Si è fatto apostolo ed è divenuto il conforto di tanti afflitti, "Padre dei poveri" si è fatto predicatore di claustrali, riformatore di monasteri come quello delle suore di Atella, di Corato, di Ripacandida; ha aiutato i giovani a realizzare la loro vocazione facendosi per loro questuante amoroso. Ha saputo parlare a tante persone avvicinandole a Dio, ha convertito molti peccatori, esortandoli ad alimentarsi alla fonte della salvezza, al cuore stesso di Gesù.
Per le sue particolari virtù taumaturgiche è stato amato e venerato come patrono di mamme e di bambini, in un brevissimo arco di anni. Non ha lasciato opere letterarie, ma ci ha regalato il meglio della sua mente, del suo cuore e della sua santità: le poche lettere che di lui ci sono pervenute contengono una tale incandescenza da poter essere avvicinate a quelle di Caterina da Siena, e per lo spirito di semplicità, agli scritti della piccola Teresa di Gesù Bambino, la santa dei nostri giorni. Esse, insieme ad altri brevi scritti, rimarranno il monumento più vero della sua breve esistenza e saranno sempre la vera fonte per conoscere l'animo di S. Gerardo.
Ho voluto guardare il nostro santo da questa angolatura anche se sono molti gli aspetti della sua personalità, in gran parte ancora da scoprire. Possono essere utili per una lettura spirituale alcuni pensieri significativi che riporto in appendice, tratti dei suoi scritti, insieme alla lettera alla Madre Maria Michela, esaminata nel contesto di questo lavoro e alla presentazione dei miracoli riconosciuti per la sua glorificazione.

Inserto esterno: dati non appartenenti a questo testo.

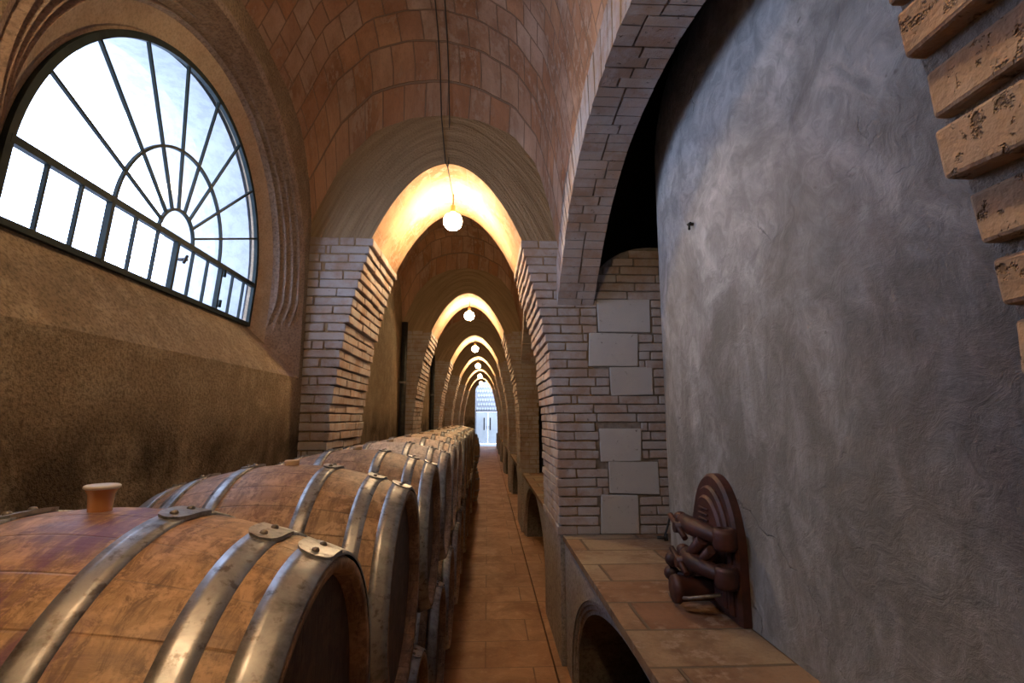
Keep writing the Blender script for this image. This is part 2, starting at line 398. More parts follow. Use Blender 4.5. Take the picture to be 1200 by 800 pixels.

In chiusura vorrei citare quanto il Card. Michele Giordano, Arcivescovo di Napoli, ha detto nel solenne rito di apertura delle celebrazioni centenarie del nostro Santo: "San Gerardo resta una figura di santo ricca di un fascino tutto particolare. La sua santità, infatti, ci appare come una santità imposta dal popolo e capace di sintetizzare ed elevare tutte le aspirazioni del popolo, da quelle concrete e quotidiane, come guarigioni, protezione di bambini e benedizione dei campi, a quelle più prettamente religiose e spirituali. San Gerardo è un santo del popolo e per il popolo".